Professor Rachel Silvey is in the Department of Geography and Planning, and serves as the Richard Charles Lee Director of the Asian Institute at the Munk School. A geographer with a lifelong interest in Asia, her research focuses on migration, development, and gender studies. Recently she sat down with us to discuss what drives her work at the Munk School and beyond.


What’s a global issue that you’re passionate about and why?

I think migration brings human struggles to the forefront of our understanding of global change. I study the relationship between places and people, which allows me to track shifts in the global political landscape and examine long-standing inequalities over time. Migration research can connect fine-grained, intimate details to more general processes that stretch beyond a single individual or place. It’s a window onto economic development, political conflict, gender dynamics, conceptions of citizenship, belonging, and identity.

Describe an eye-opening moment.

As an undergraduate student of Environmental and Southeast Asian Studies at the University of California in Santa Cruz, I spent a year living in Indonesia. I was reading a lot of feminist theory at the time, and it became clear to me that Indonesian migration scholarship didn’t have any gender component to it. I thought it was worth opening up the question. As I started doing research on the politics of gendered migration in Indonesia, I realized that it fit into the burgeoning subfield of feminist geography.
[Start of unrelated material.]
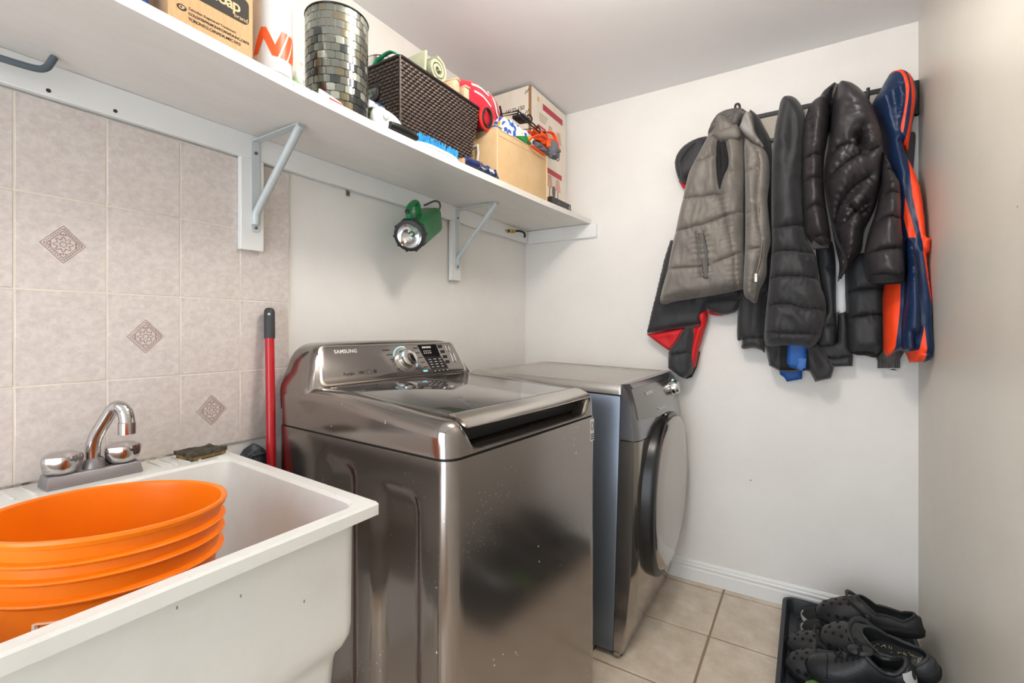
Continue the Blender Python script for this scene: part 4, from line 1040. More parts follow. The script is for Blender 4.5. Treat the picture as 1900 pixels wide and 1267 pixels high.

It was luck and intuition – I knew there was something there. I always go back to Indonesia. It’s great to have that anchor and stay connected with individuals and families, within their communities and abroad, as they travel to Dubai, Singapore, Kuwait, Taiwan or Hong Kong to find work.
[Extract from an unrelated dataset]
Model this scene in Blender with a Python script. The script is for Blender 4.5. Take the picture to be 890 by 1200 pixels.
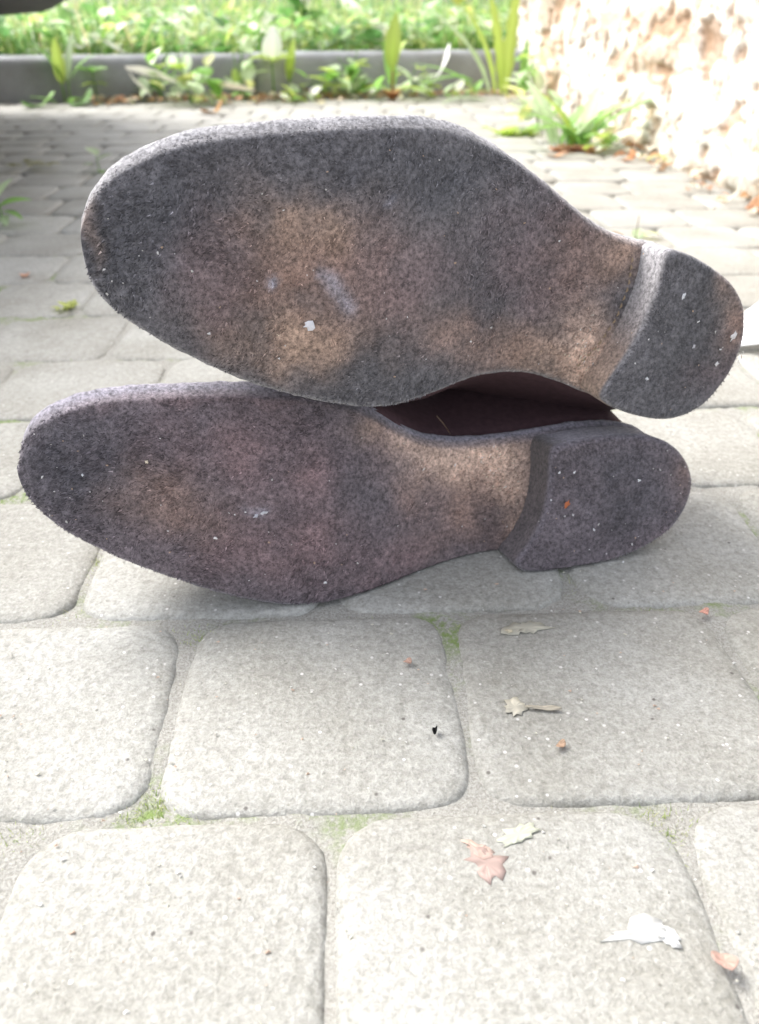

What impact do you want to make on the world or your local community?

I want students to feel that their scholarship and research is connected to their lives, and to larger communities of people. The Asian Pathways Research Lab, led by Dr. Emily Hertzman, for example, recently conducted a project asking students to interview their grandparents. It teaches them qualitative research methods, but it also allows them to see themselves as part of a global story that connects multiple generations. There’s a real need to recognize these stories before they disappear, and to learn from the experiences of elder community members. It’s meaningful not only for the students, but also for their grandparents, as well as the scholarly and popular literature on migration.

While formal policy per se is not the focus of my own work, I do hope that my research ultimately shapes public responses to the labour and migration problems that are so pervasive internationally. I am grateful to Ito Peng for her work with the Center for Global Social Policy and her support of our work. And I hope students’ work can also do that. The university gives us a chance to explore and reflect on important issues while sharing a truly transnational and personal political responsibility.

What does the future hold for you?

I have two forthcoming books. First, I am co-authoring a book with Rhacel Parrenas about migrant domestic workers from the Philippines and Indonesia working in the United Arab Emirates. The book speaks to debates about free versus unfree labour, immigration law and its limits, and the contested nature of domestic workers’ rights. Second, I am writing my own book about Indonesian women’s labour migration in the context of what many have termed the current “global migration crisis,” but which I argue is part of the longer history of labour export and the growth of migration infrastructures.

What is your personal philosophy?

Remain open. One of the amazing things about contemporary ‘area studies’ is that if you do it well, you’re constantly exposed to different ways of being, thinking, and relating to the world. And they challenge you, they force you to displace your certainties. This constant displacement is exciting – it keeps you curious, attentive to the myriad ways that everything is always changing.